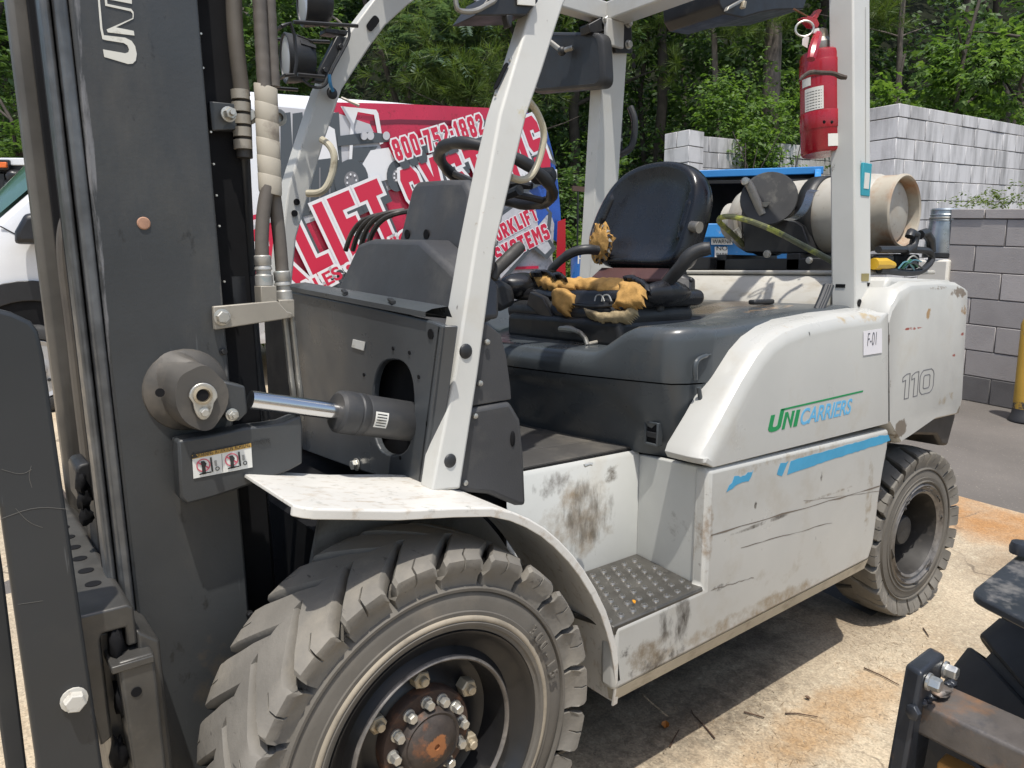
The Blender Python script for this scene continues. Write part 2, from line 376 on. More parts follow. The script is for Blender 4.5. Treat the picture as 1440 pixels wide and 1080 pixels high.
g = G(); ring_prof(g, [(.176, .02), (.172, .06), (.168, .085), (.15, .094), (.125, .09), (.112, .078), (.1, .075), (.02, .075)], (0, 0, .41)); g.f = g.f[:-2]
g.build('wheel_disc', RIM, FW, ang=50)
g = G(); ring_prof(g, [(.104, .09), (.1035, .055), (.1, .05), (.07, .049), (.01, .049)], (0, 0, .41), 64)
HUBD = mat('dark_rusty_flange', (.045, .026, .018), .75, var=.4, vscale=20, dirt=(.14, .06, .028), dscale=22, damt=.45, bump=.2, bscale=90)
g.build('hub_flange', HUBD, FW, ang=40)
g = G(); ring_prof(g, [(.07, .052), (.068, .034), (.063, .028), (.058, .03), (.05, .022), (.034, .018), (.03, .014), (.022, .013), (.0065, .0125), (.006, .018), (.001, .018)], (0, 0, .41), 64)
g.build('hub_cap', mat('rusty_hub_cap', (.05, .04, .034), .6, metal=.2, var=.4, vscale=30, dirt=(.26, .1, .04), dscale=14, damt=.45, bump=.3, bscale=90, blobs=[((0, .015, .41), (.042, .06, .042), (.3, .12, .045), 45, .62)]), FW, ang=40)
for k in range(12):
    a = R(65-30.3*k); b = G().hexbolt((.081*math.cos(a), .05, .41+.081*math.sin(a)), (0, -1, 0), .0105, .02, rot=k*.7)
    b.build('hub_bolt', ZINC, FW, ang=30)
for k in range(6):
    a = R(92.6-61.5*k+ (1.5 if k > 1 else 0)); b = G().hexbolt((.127*math.cos(a), .08, .41+.127*math.sin(a)), (0, -1, 0), .0195, .024, washer=False, rot=k*1.1, stud=True)
    b.build('wheel_nut', BRASSN, FW, ang=30)
# raised size marks on the sidewall
def arc_text(body, rad, a0, step, size, m, y, par):
    for i, ch in enumerate(body):
        a = R(a0)-i*R(step); p = Vector((rad*math.cos(a), y, .41+rad*math.sin(a)))
        text('size_lettering', ch, m, par, p, (math.sin(a), 0, -math.cos(a)), (math.cos(a), 0, math.sin(a)), size, extrude=.0018, offset=.0004, align='CENTER', width=.85)
g = G(); g.lathe([(.2615, .002), (.2625, -.0045), (.266, -.0085), (.272, -.0085), (.2755, -.0045), (.2765, .002)], (0, 0, .41), (0, 1, 0), 110, ref=(1, 0, 0)); g.f = g.f[:-2]; g.build('bead_ring', mat('dusty_bead_ring', (.3, .26, .2), .85, var=.15, dirt=(.16, .14, .11), dscale=9, damt=.45), FW, ang=60)
arc_text('300-15', .284, 39, 5.2, .034, TYRESIDE, -.0125, FW)
# rear wheel (turned a little)
RW = thing('rear_wheel', None, None, (2.24, .14, .33)); adopt(RW, FL)
ca2, lu2 = tyre_mesh(.333, .262, .2, .19, 20, R(95), .8, .03)
Mr = wheel_matrix(2.24, .045, .33, R(-3), R(6))
ca2.map(mw(Mr)).build('tyre', TYRESIDE, RW, ang=40); lu2.map(mw(Mr)).build('tyre_tread', TYRE, RW, ang=28)
def rw(prof, name, m, n=72):
    g = G(); g.lathe(prof, (0, 0, 0), (0, 1, 0), n, ref=(1, 0, 0)); g.f = g.f[:-2]; g.map(mw(Mr)); return g.build(name, m, RW, ang=45)
rw([(.203, .02), (.204, .0), (.196, -.008), (.186, .004), (.178, .006), (.172, -.002), (.163, .004)], 'rim', RIME)
rw([(.163, .004), (.155, .03), (.148, .1), (.14, .15), (.12, .155), (.005, .155)], 'rim_barrel', mat('dusty_black_rim', (.022, .02, .018), .6, var=.3, vscale=8, dirt=(.1, .085, .07), dscale=6, damt=.3))
rw([(.06, .156), (.06, .06), (.054, .05), (.03, .046), (.001, .046)], 'hub', PLAST)
for k in range(6):
    a = R(20+60*k); G().hexbolt((.095*math.cos(a), .155, .095*math.sin(a)), (0, -1, 0), .014, .02, stud=True).map(mw(Mr)).build('wheel_nut', PLAST, RW, ang=30)
# loose flakes of the torn bead
for k in range(16):
    a = random.uniform(0, 2*PI); rr = random.uniform(.176, .2); l = random.uniform(.01, .03); g = G()
    p = Vector((rr*math.cos(a), -.006, rr*math.sin(a))); tq = Vector((-math.sin(a), 0, math.cos(a)))
    g.tube([p-tq*l, p+Vector((0, -.006, 0)), p+tq*l*.6+Vector((0, -.002, 0))], [.002, .004, .0015], 5); g.map(mw(Mr)).build('rubber_flake', HOSE, RW)
# far side wheels (seen only under the truck)
for nm, src, dx in (('front_wheel', FW, 1.5), ('rear_wheel', RW, 1.5)):
    e = src.copy(); COL.objects.link(e); adopt(e, FL)
    ref = Matrix.Translation((0, 1.5, 0)) @ Matrix.Diagonal((1, -1, 1, 1))
    for ch in list(src.children):
        if ch.name.split('.')[0] in ('tyre', 'tyre_tread', 'rim', 'wheel_disc'):
            c = inst(ch, ch.name.split('.')[0], e); c.matrix_basis = ref

# fender
fpx = [(-.272, .947), (-.18, .926), (-.083, .904), (.041, .883), (.126, .866), (.175, .847), (.218, .823), (.26, .794), (.298, .76), (.34, .716), (.373, .675), (.41, .62), (.444, .56), (.465, .51), (.482, .459), (.493, .41), (.499, .37), (.503, .30)]
g = G(); ins = []
def fend_section(x, z, n, i):
    # across: y from 0 inward; thin sheet with a turned down outer lip
    yi = .30 if i < 5 else .29
    y0 = .0
    if i == 0: y0 = .022
    if i == len(fpx)-1: y0 = .012
    t = .007
    P_ = lambda y, o: Vector((x+n.x*o, y, z+n.z*o))
    return [P_(y0, .0), P_(y0, .0165), P_(y0+.003, .019), P_(yi, .019), P_(yi, .019-t), P_(y0+.008, .019-t), P_(y0+.006, .0)]
rings = []
for i, (x, z) in enumerate(fpx):
    a = fpx[max(0, i-1)]; b = fpx[min(len(fpx)-1, i+1)]; t = Vector((b[0]-a[0], 0, b[1]-a[1])).normalized(); n = Vector((-t.z, 0, t.x))
    rings.append(fend_section(x, z, n, i))
    if i == 0: # short second ring so that the front corner is rounded
        x2, z2 = x+t.x*.012, z+t.z*.012; r2 = fend_section(x2, z2, n, 0); 
        for q in r2: q.y = q.y-.014 if q.y < .1 else q.y
        x3, z3 = x+t.x*.03, z+t.z*.03
        rings.append(r2); rings.append(fend_section(x3, z3, n, 1))
g.loft(rings); FENDER = g.build('front_fender', WHITE_TOP, FL, bevel=.002, ang=30)
# inner wheel-house wall, dirty grey
g = G(); poly = [(x, .3, z+.008) for x, z in fpx[2:]]+[(.46, .3, .3), (.3, .3, .3), (.15, .3, .2), (-.1, .3, .2), (-.16, .3, .6)]
g.prism(poly, (0, .012, 0)); g.build('wheel_house', mat('dusty_grey_wheel_house', (.2, .195, .18), .7, var=.2, dirt=(.07, .062, .05), dscale=5, damt=.5), FL)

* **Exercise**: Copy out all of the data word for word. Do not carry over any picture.

* **Written answer**:
The Blender Python script for this scene continues. Write part 2, from line 376 on. More parts follow. The script is for Blender 4.5. Treat the picture as 1440 pixels wide and 1080 pixels high.
g = G(); ring_prof(g, [(.176, .02), (.172, .06), (.168, .085), (.15, .094), (.125, .09), (.112, .078), (.1, .075), (.02, .075)], (0, 0, .41)); g.f = g.f[:-2]
g.build('wheel_disc', RIM, FW, ang=50)
g = G(); ring_prof(g, [(.104, .09), (.1035, .055), (.1, .05), (.07, .049), (.01, .049)], (0, 0, .41), 64)
HUBD = mat('dark_rusty_flange', (.045, .026, .018), .75, var=.4, vscale=20, dirt=(.14, .06, .028), dscale=22, damt=.45, bump=.2, bscale=90)
g.build('hub_flange', HUBD, FW, ang=40)
g = G(); ring_prof(g, [(.07, .052), (.068, .034), (.063, .028), (.058, .03), (.05, .022), (.034, .018), (.03, .014), (.022, .013), (.0065, .0125), (.006, .018), (.001, .018)], (0, 0, .41), 64)
g.build('hub_cap', mat('rusty_hub_cap', (.05, .04, .034), .6, metal=.2, var=.4, vscale=30, dirt=(.26, .1, .04), dscale=14, damt=.45, bump=.3, bscale=90, blobs=[((0, .015, .41), (.042, .06, .042), (.3, .12, .045), 45, .62)]), FW, ang=40)
for k in range(12):
    a = R(65-30.3*k); b = G().hexbolt((.081*math.cos(a), .05, .41+.081*math.sin(a)), (0, -1, 0), .0105, .02, rot=k*.7)
    b.build('hub_bolt', ZINC, FW, ang=30)
for k in range(6):
    a = R(92.6-61.5*k+ (1.5 if k > 1 else 0)); b = G().hexbolt((.127*math.cos(a), .08, .41+.127*math.sin(a)), (0, -1, 0), .0195, .024, washer=False, rot=k*1.1, stud=True)
    b.build('wheel_nut', BRASSN, FW, ang=30)
# raised size marks on the sidewall
def arc_text(body, rad, a0, step, size, m, y, par):
    for i, ch in enumerate(body):
        a = R(a0)-i*R(step); p = Vector((rad*math.cos(a), y, .41+rad*math.sin(a)))
        text('size_lettering', ch, m, par, p, (math.sin(a), 0, -math.cos(a)), (math.cos(a), 0, math.sin(a)), size, extrude=.0018, offset=.0004, align='CENTER', width=.85)
g = G(); g.lathe([(.2615, .002), (.2625, -.0045), (.266, -.0085), (.272, -.0085), (.2755, -.0045), (.2765, .002)], (0, 0, .41), (0, 1, 0), 110, ref=(1, 0, 0)); g.f = g.f[:-2]; g.build('bead_ring', mat('dusty_bead_ring', (.3, .26, .2), .85, var=.15, dirt=(.16, .14, .11), dscale=9, damt=.45), FW, ang=60)
arc_text('300-15', .284, 39, 5.2, .034, TYRESIDE, -.0125, FW)
# rear wheel (turned a little)
RW = thing('rear_wheel', None, None, (2.24, .14, .33)); adopt(RW, FL)
ca2, lu2 = tyre_mesh(.333, .262, .2, .19, 20, R(95), .8, .03)
Mr = wheel_matrix(2.24, .045, .33, R(-3), R(6))
ca2.map(mw(Mr)).build('tyre', TYRESIDE, RW, ang=40); lu2.map(mw(Mr)).build('tyre_tread', TYRE, RW, ang=28)
def rw(prof, name, m, n=72):
    g = G(); g.lathe(prof, (0, 0, 0), (0, 1, 0), n, ref=(1, 0, 0)); g.f = g.f[:-2]; g.map(mw(Mr)); return g.build(name, m, RW, ang=45)
rw([(.203, .02), (.204, .0), (.196, -.008), (.186, .004), (.178, .006), (.172, -.002), (.163, .004)], 'rim', RIME)
rw([(.163, .004), (.155, .03), (.148, .1), (.14, .15), (.12, .155), (.005, .155)], 'rim_barrel', mat('dusty_black_rim', (.022, .02, .018), .6, var=.3, vscale=8, dirt=(.1, .085, .07), dscale=6, damt=.3))
rw([(.06, .156), (.06, .06), (.054, .05), (.03, .046), (.001, .046)], 'hub', PLAST)
for k in range(6):
    a = R(20+60*k); G().hexbolt((.095*math.cos(a), .155, .095*math.sin(a)), (0, -1, 0), .014, .02, stud=True).map(mw(Mr)).build('wheel_nut', PLAST, RW, ang=30)
# loose flakes of the torn bead
for k in range(16):
    a = random.uniform(0, 2*PI); rr = random.uniform(.176, .2); l = random.uniform(.01, .03); g = G()
    p = Vector((rr*math.cos(a), -.006, rr*math.sin(a))); tq = Vector((-math.sin(a), 0, math.cos(a)))
    g.tube([p-tq*l, p+Vector((0, -.006, 0)), p+tq*l*.6+Vector((0, -.002, 0))], [.002, .004, .0015], 5); g.map(mw(Mr)).build('rubber_flake', HOSE, RW)
# far side wheels (seen only under the truck)
for nm, src, dx in (('front_wheel', FW, 1.5), ('rear_wheel', RW, 1.5)):
    e = src.copy(); COL.objects.link(e); adopt(e, FL)
    ref = Matrix.Translation((0, 1.5, 0)) @ Matrix.Diagonal((1, -1, 1, 1))
    for ch in list(src.children):
        if ch.name.split('.')[0] in ('tyre', 'tyre_tread', 'rim', 'wheel_disc'):
            c = inst(ch, ch.name.split('.')[0], e); c.matrix_basis = ref

# fender
fpx = [(-.272, .947), (-.18, .926), (-.083, .904), (.041, .883), (.126, .866), (.175, .847), (.218, .823), (.26, .794), (.298, .76), (.34, .716), (.373, .675), (.41, .62), (.444, .56), (.465, .51), (.482, .459), (.493, .41), (.499, .37), (.503, .30)]
g = G(); ins = []
def fend_section(x, z, n, i):
    # across: y from 0 inward; thin sheet with a turned down outer lip
    yi = .30 if i < 5 else .29
    y0 = .0
    if i == 0: y0 = .022
    if i == len(fpx)-1: y0 = .012
    t = .007
    P_ = lambda y, o: Vector((x+n.x*o, y, z+n.z*o))
    return [P_(y0, .0), P_(y0, .0165), P_(y0+.003, .019), P_(yi, .019), P_(yi, .019-t), P_(y0+.008, .019-t), P_(y0+.006, .0)]
rings = []
for i, (x, z) in enumerate(fpx):
    a = fpx[max(0, i-1)]; b = fpx[min(len(fpx)-1, i+1)]; t = Vector((b[0]-a[0], 0, b[1]-a[1])).normalized(); n = Vector((-t.z, 0, t.x))
    rings.append(fend_section(x, z, n, i))
    if i == 0: # short second ring so that the front corner is rounded
        x2, z2 = x+t.x*.012, z+t.z*.012; r2 = fend_section(x2, z2, n, 0); 
        for q in r2: q.y = q.y-.014 if q.y < .1 else q.y
        x3, z3 = x+t.x*.03, z+t.z*.03
        rings.append(r2); rings.append(fend_section(x3, z3, n, 1))
g.loft(rings); FENDER = g.build('front_fender', WHITE_TOP, FL, bevel=.002, ang=30)
# inner wheel-house wall, dirty grey
g = G(); poly = [(x, .3, z+.008) for x, z in fpx[2:]]+[(.46, .3, .3), (.3, .3, .3), (.15, .3, .2), (-.1, .3, .2), (-.16, .3, .6)]
g.prism(poly, (0, .012, 0)); g.build('wheel_house', mat('dusty_grey_wheel_house', (.2, .195, .18), .7, var=.2, dirt=(.07, .062, .05), dscale=5, damt=.5), FL)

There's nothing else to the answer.